Data provided —
===============
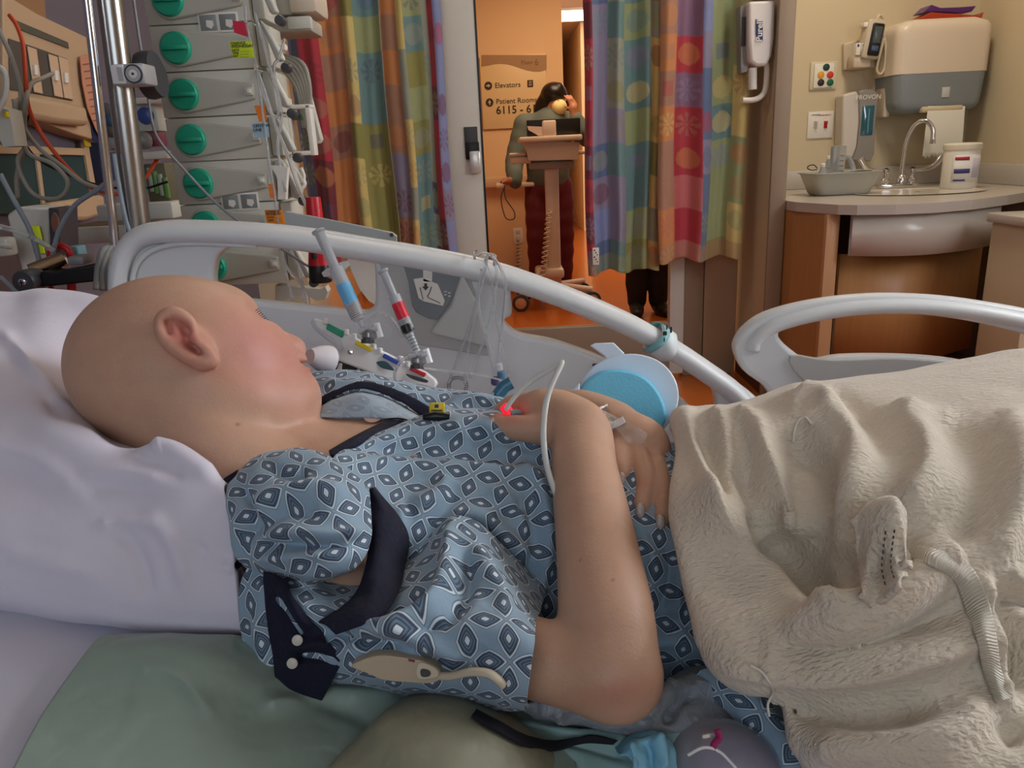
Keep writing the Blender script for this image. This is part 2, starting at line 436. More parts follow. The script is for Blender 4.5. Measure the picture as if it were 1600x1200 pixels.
# ---- sliding glass door (door_1)
st = MB(); xa, xb = -0.262, -0.082
st.box((xa, 3.74, 0.02), (xb, 3.80, 2.35), 0.006)
st.box((0.80, 3.74, 0.02), (0.87, 3.80, 2.35), 0.004)
st.box((xb, 3.745, 2.2), (0.80, 3.795, 2.35), 0.003)
door = struct(st.build('door_1', M_frame))
mb = MB(); mb.box((xb, 3.742, 0.03), (0.80, 3.795, 0.285), 0.004); mb.build('bottom_rail', M_frame2, door)  # darker than the stiles: the rail's shade is put into its colour
mb = MB(); mb.box((xb, 3.765, 0.285), (0.80, 3.771, 2.2)); mb.build('pane', M_glassp, door)
mb = MB(); mb.box((xb-0.006, 3.738, 0.285), (xb+0.003, 3.765, 2.2)); mb.build('gasket', M_black, door)
# handle : dark recessed cup and a satin paddle
hy = 3.74
pl = MB(); pl.pbox(726, 198, 747, 248, hy-0.006, 0.008, 0.002); hd = pl.build('handle_plate', M_dgrey, door)
pl = MB(); pl.pbox(728, 222, 749, 249, hy-0.012, 0.010, 0.002); pl.build('handle_cup', M_black, hd)
pl = MB(); pl.pbox(734, 236, 751, 271, hy-0.030, 0.018, 0.006); pl.build('handle_paddle', mat('satin_nickel', (225, 224, 220), 0.3, 0.6), hd)
# fixed frame left of the door
sbox('trim_2', (-0.315, 3.76, 0), (-0.272, 3.83, 2.35), M_frame, 0.004)
sbox('trim_3', (-0.272, 3.79, 0), (-0.262, 3.83, 2.35), M_black)
mb = MB(); mb.box((-0.92, 3.81, 0.3), (-0.315, 3.816, 2.35)); f = mb.build('window_3', M_glassp); struct(f)
sbox('trim_4', (-0.92, 3.78, 0), (-0.315, 3.84, 0.3), M_frame2, 0.004)
# frames right of the door
sbox('trim_5', (0.87, 3.76, 0), (0.97, 3.84, 2.35), M_frame2, 0.004)
sbox('trim_6', (0.976, 3.77, 0), (1.14, 3.84, 2.35), mat('frame_warm', (178, 160, 134), 0.5), 0.004)
sbox('baseboard_door', (1.155, 3.42, 0), (1.165, 3.80, 0.1), mat('base_brown', (92, 52, 30), 0.5))
# ---------------------------------------------------------------- HALL
HY = 6.85
xs = W(882, 200, HY)[0]
sbox('wall_hall', (-1.4, HY, 0), (xs, HY+0.12, 2.7), M_hallw)
sbox('wall_hall_return', (xs-0.12, HY+0.12, 0), (xs, 16.0, 2.7), M_hallw)
sbox('wall_hall_right', (W(899, 200, 12)[0], 11.0, 0), (W(899, 200, 12)[0]+0.1, 16.0, 2.7), mat('hall_wall_lit', (236, 205, 160), 0.7))
sbox('wall_hall_end', (xs-0.2, 16.0, 0), (3.4, 16.15, 2.7), mat('hall_wall_orange', (216, 120, 44), 0.7))
sbox('wall_hall_far', (1.3, 6.6, 0), (3.4, 6.75, 2.7), M_hallw)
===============
The problem —
Omit the pictures, and quote the material above exactly as given.

Solution —
Keep writing the Blender script for this image. This is part 2, starting at line 436. More parts follow. The script is for Blender 4.5. Measure the picture as if it were 1600x1200 pixels.
# ---- sliding glass door (door_1)
st = MB(); xa, xb = -0.262, -0.082
st.box((xa, 3.74, 0.02), (xb, 3.80, 2.35), 0.006)
st.box((0.80, 3.74, 0.02), (0.87, 3.80, 2.35), 0.004)
st.box((xb, 3.745, 2.2), (0.80, 3.795, 2.35), 0.003)
door = struct(st.build('door_1', M_frame))
mb = MB(); mb.box((xb, 3.742, 0.03), (0.80, 3.795, 0.285), 0.004); mb.build('bottom_rail', M_frame2, door)  # darker than the stiles: the rail's shade is put into its colour
mb = MB(); mb.box((xb, 3.765, 0.285), (0.80, 3.771, 2.2)); mb.build('pane', M_glassp, door)
mb = MB(); mb.box((xb-0.006, 3.738, 0.285), (xb+0.003, 3.765, 2.2)); mb.build('gasket', M_black, door)
# handle : dark recessed cup and a satin paddle
hy = 3.74
pl = MB(); pl.pbox(726, 198, 747, 248, hy-0.006, 0.008, 0.002); hd = pl.build('handle_plate', M_dgrey, door)
pl = MB(); pl.pbox(728, 222, 749, 249, hy-0.012, 0.010, 0.002); pl.build('handle_cup', M_black, hd)
pl = MB(); pl.pbox(734, 236, 751, 271, hy-0.030, 0.018, 0.006); pl.build('handle_paddle', mat('satin_nickel', (225, 224, 220), 0.3, 0.6), hd)
# fixed frame left of the door
sbox('trim_2', (-0.315, 3.76, 0), (-0.272, 3.83, 2.35), M_frame, 0.004)
sbox('trim_3', (-0.272, 3.79, 0), (-0.262, 3.83, 2.35), M_black)
mb = MB(); mb.box((-0.92, 3.81, 0.3), (-0.315, 3.816, 2.35)); f = mb.build('window_3', M_glassp); struct(f)
sbox('trim_4', (-0.92, 3.78, 0), (-0.315, 3.84, 0.3), M_frame2, 0.004)
# frames right of the door
sbox('trim_5', (0.87, 3.76, 0), (0.97, 3.84, 2.35), M_frame2, 0.004)
sbox('trim_6', (0.976, 3.77, 0), (1.14, 3.84, 2.35), mat('frame_warm', (178, 160, 134), 0.5), 0.004)
sbox('baseboard_door', (1.155, 3.42, 0), (1.165, 3.80, 0.1), mat('base_brown', (92, 52, 30), 0.5))
# ---------------------------------------------------------------- HALL
HY = 6.85
xs = W(882, 200, HY)[0]
sbox('wall_hall', (-1.4, HY, 0), (xs, HY+0.12, 2.7), M_hallw)
sbox('wall_hall_return', (xs-0.12, HY+0.12, 0), (xs, 16.0, 2.7), M_hallw)
sbox('wall_hall_right', (W(899, 200, 12)[0], 11.0, 0), (W(899, 200, 12)[0]+0.1, 16.0, 2.7), mat('hall_wall_lit', (236, 205, 160), 0.7))
sbox('wall_hall_end', (xs-0.2, 16.0, 0), (3.4, 16.15, 2.7), mat('hall_wall_orange', (216, 120, 44), 0.7))
sbox('wall_hall_far', (1.3, 6.6, 0), (3.4, 6.75, 2.7), M_hallw)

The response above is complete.